‘Uninhabitable’ Australia
A leading Australian scientist predicted that parts of populated
Australia will become uninhabitable during this century unless
urgent action is taken to reduce the greenhouse gasses responsible
for global warming.
‘Uninhabitable’ Australia

A leading Australian scientist predicted that parts of populated Australia will become uninhabitable during this century unless urgent action is taken to reduce the greenhouse gasses responsible for global warming.

“I think we’ll see large-scale population movements, and I think we’ll see people climate-proofing their homes. At least, that’s what wealthy people will be able to do,” said Australia Institute executive director Clive Hamilton at a meeting of the International Climate Change Taskforce. New South Wales (NSW) state premier and taskforce member Bob Carr said a study by the NSW Greenhouse Office predicts that more frequent heat waves and drought could make staying in parts of his state akin to “living in an oven.”

Volcanoes

The lava dome at Mount St. Helens grew by several meters as gas emissions from the Washington State volcano increased. Vulcanologists kept the mountain’s alert level at two, meaning an eruption could occur without warning.

• Japan’s Mount Asama produced another in a series of eruptions that brought ash falling downwind of the mountain, which straddles Gunma and Nagano prefectures.

Bolivian Drought

United Nations humanitarian agencies made an urgent appeal for $1.8 million to bring aid to 180,000 people in Bolivia’s drought-stricken El Chaco region until the next potential harvest in May 2005. A recent assessment by U.N. agencies found that in some areas, 93 percent of the staple maize crop has been lost.

Intercontinental Storm

A violent autumn storm left a trail of death and damage across a wide area from North Africa to Eastern Europe. The storm’s strong winds caused buildings to collapse and ships to sink in northern Algeria before they raked southern areas of Italy.

Long stretches of Croatian roadway were blocked by heavy snow due to the storm encountering colder air from Russia. More than 100,000 people were left without power in Romania after the intensifying snowstorm hit that country.

Tropical Cyclone

The outer fringes of typhoon Muifa brought flash flooding and mudslides to the Philippine island of Catanduanes as the storm stalled for two days just offshore. Muifa was predicted to intensify and pass directly over the most densely populated areas of Luzon late in the week, including metropolitan Manila. The storm could eventually threaten Vietnam after passing over the South China Sea.

Earthquakes

A powerful temblor and several aftershocks on the eastern Indonesian island of Alor killed 27 people and left most of the island’s population of 160,000 too afraid to return home. Thousands of homes and several bridges were wrecked.

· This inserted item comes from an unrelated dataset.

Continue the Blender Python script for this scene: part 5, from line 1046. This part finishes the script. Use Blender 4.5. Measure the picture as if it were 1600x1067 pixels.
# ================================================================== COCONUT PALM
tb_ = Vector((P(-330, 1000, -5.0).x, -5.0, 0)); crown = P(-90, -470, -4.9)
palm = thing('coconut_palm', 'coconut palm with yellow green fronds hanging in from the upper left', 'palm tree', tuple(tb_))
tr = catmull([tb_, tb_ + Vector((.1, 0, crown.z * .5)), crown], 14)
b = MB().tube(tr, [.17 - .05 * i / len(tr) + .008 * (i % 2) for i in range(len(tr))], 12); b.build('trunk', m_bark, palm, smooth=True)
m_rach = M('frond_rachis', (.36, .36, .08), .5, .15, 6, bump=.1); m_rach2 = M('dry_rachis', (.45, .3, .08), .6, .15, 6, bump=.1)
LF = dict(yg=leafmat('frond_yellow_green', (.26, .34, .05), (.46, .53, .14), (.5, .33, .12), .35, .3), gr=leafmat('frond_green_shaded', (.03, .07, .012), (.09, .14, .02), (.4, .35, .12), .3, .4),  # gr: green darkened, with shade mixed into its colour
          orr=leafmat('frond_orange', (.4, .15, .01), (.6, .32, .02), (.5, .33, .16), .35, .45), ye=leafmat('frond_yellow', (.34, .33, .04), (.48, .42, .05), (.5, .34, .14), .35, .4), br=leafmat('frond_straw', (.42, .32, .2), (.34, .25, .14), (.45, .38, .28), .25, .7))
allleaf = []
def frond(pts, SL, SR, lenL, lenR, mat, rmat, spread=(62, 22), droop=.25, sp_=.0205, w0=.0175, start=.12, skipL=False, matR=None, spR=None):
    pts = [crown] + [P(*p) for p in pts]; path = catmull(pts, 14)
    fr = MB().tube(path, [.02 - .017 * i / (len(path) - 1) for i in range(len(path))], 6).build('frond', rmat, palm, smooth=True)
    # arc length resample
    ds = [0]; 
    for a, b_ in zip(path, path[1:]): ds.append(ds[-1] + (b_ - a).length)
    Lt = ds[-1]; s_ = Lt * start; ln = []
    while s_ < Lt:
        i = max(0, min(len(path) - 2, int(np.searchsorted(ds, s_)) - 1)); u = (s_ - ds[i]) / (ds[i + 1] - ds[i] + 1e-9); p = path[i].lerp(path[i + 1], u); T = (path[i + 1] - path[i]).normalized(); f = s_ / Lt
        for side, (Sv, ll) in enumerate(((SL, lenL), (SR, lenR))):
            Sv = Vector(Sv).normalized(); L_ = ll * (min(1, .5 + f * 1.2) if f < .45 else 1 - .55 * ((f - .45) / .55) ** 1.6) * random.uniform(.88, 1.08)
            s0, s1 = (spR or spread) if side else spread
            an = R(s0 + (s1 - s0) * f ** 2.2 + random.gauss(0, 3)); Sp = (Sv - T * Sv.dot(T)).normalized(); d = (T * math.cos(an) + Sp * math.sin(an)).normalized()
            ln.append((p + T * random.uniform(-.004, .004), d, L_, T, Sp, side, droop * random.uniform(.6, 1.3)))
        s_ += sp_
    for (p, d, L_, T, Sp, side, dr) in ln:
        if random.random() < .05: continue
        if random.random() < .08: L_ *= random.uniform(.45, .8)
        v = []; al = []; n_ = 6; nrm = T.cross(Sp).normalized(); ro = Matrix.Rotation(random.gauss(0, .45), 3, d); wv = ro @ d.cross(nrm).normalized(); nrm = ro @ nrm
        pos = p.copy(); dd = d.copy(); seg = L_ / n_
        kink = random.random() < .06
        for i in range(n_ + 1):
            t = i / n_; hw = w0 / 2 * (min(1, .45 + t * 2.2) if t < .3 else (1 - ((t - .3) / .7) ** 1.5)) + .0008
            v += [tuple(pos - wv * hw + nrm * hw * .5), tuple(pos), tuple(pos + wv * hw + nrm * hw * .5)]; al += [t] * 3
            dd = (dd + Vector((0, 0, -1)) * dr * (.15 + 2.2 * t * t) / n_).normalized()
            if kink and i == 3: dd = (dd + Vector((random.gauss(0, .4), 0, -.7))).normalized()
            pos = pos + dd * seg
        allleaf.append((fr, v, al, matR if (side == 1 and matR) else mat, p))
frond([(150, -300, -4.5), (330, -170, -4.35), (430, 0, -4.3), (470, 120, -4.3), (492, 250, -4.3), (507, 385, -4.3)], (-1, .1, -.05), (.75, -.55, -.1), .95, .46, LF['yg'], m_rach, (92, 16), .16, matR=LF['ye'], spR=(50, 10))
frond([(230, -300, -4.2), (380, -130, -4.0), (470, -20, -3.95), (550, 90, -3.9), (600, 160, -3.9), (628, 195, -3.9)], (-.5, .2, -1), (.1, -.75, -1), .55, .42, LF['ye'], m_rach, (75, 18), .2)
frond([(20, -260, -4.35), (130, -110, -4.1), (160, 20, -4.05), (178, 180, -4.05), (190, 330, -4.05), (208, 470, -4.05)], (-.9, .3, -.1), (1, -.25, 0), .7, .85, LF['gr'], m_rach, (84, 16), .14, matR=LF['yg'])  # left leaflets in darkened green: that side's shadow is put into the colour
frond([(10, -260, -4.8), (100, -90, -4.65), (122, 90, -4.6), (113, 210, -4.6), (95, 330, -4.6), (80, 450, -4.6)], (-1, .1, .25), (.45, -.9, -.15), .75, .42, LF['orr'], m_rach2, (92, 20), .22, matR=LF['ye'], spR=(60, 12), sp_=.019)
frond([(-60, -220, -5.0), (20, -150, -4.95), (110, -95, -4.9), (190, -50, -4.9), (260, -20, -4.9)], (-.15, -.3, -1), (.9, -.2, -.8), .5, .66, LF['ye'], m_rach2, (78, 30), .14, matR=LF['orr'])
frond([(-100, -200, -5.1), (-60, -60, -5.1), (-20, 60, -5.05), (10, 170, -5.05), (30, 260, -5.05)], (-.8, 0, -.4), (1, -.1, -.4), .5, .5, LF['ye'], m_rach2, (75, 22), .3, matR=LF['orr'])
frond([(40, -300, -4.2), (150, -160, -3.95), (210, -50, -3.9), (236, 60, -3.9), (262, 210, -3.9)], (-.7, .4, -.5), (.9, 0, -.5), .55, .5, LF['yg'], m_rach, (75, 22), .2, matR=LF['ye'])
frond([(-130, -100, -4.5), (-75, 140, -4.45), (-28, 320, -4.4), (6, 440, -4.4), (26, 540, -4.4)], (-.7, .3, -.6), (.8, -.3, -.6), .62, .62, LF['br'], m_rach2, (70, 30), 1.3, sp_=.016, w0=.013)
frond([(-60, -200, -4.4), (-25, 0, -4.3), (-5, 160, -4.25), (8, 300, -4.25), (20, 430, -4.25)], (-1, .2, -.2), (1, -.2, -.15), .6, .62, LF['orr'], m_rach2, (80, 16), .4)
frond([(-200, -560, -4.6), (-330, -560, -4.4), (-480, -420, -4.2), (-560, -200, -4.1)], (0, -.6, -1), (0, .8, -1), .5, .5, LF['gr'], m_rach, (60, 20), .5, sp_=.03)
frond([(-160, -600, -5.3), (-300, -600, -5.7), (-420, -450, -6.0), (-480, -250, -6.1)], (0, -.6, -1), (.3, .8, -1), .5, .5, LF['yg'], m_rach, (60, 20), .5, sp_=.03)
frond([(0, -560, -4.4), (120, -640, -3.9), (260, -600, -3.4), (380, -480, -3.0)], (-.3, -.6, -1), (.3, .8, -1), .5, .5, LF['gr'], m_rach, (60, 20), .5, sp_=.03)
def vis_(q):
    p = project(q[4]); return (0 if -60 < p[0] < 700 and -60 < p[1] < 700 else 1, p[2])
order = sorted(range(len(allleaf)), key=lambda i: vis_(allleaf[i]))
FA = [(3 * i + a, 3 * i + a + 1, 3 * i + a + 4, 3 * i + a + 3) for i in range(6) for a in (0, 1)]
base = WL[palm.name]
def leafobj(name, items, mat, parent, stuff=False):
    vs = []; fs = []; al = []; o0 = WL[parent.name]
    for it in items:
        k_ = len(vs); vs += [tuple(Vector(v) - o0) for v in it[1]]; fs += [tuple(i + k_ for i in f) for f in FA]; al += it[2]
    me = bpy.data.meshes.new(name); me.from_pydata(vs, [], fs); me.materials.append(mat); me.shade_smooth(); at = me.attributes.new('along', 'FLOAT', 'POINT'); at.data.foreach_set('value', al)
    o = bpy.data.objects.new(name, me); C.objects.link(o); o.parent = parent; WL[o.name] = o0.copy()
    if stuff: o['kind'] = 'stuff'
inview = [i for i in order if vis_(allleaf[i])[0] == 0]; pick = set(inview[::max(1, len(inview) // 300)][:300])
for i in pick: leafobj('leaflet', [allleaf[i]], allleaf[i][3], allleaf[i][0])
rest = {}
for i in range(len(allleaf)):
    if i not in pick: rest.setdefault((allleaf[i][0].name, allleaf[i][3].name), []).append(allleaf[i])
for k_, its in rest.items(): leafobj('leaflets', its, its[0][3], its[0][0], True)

• Four people in western Colombia were injured by a magnitude 6.7 quake that seriously damaged several buildings in Puerto Pizarro and surrounding villages.

• Earth movements were also felt in Tehran and western Iran, southern Sumatra, Japan’s Hokkaido Island, parts of Southern California and along the Oregon-California border.

Egyptian Locust Plague

Swarms of pink locusts descended on Alexandria, Cairo and other parts of northern Egypt, causing concerns that the insects could devour the region’s crops.

While officials assured farmers the insects were immature and not a threat, many set fire to tires in a desperate attempt to keep the locusts away from their fields with thick, black smoke. An Agriculture Ministry official told reporters that swarms were first reported on Oct. 28 near the border with Libya, then they spread eastward into the fertile Nile Delta region.

Seasonal winds have also transported the insects across the eastern Mediterranean into Cyprus, Lebanon and Turkey for the first time in decades. The UN Food and Agriculture Organisation office in Egypt said the swarms were an offshoot of a serious locust infestation in West Africa that was blown across the Sahara by strong winds .

Cross-Border Droppings

The Israeli government sent neighbouring Jordan an official complaint about “Jordanian” pigeon droppings, which it says are fouling the resort of Eilat.

The Middle East News Agency reported that Israel contends the birds are “intentionally throwing their droppings in Eilat, thereby threatening the city’s tourism industry.”

Only a few metres separate the Jordanian port of Aqaba, where the pigeons are feeding on the remains of imported wheat, and the Israeli Red Sea resort of Eilat, where the resulting waste is later deposited. Jordanian authorities had no immediate comment on Israel’s complaint.